So I am making precious albums with a selection. I have been discovering photos from 1910, 1916.1930s, my mother as a land girl in the War, my idealistic parents in 1947, my childhood, worlds disappeared. The paper they are printed on, the writing - it all matters. It doesn't matter how 'imperfect' they are.
It is good to gaze at the actual picture, not a screen.
Haley Goranson
Robert Winner 50+
When you look at the eighty year old you do not see the four year letteman .. the state wrestling champion ... the former major league pitcher .. etc ... They were not born with a butt like play dough and wrinkles like the grand canyon.
The grandkids say who is this .. because they cannot picture you being young and alive.

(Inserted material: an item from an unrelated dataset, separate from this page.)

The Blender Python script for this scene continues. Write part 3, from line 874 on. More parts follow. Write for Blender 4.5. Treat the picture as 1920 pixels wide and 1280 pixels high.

What is important to you today may not be the values of tomarrow. At seventy I look at photos and recall the event and the people. They come alive and make me smile. I can see mom and dad one more time.
I do, however, think that we will go to electronic photo albums such as putting all of those photos on disks.
There are now tombstones that will play a disk when asked that show a history of the deceased.
Salim Solaiman 50+
But still there are some emotion attached to get some of those printed for preserving....as finding the specific photo in a specific moment from thousands of photos in computer is a challenge to many now....
Feel, printing will go down further in near future..
edward long 100+
Fritzie Reisner 100+
There is surely less mailing of hard copies of pictures, but particularly for older people, there is pleasure in flipping through photos and seeing them in frames in the house, I think, rather than squinting at a phone.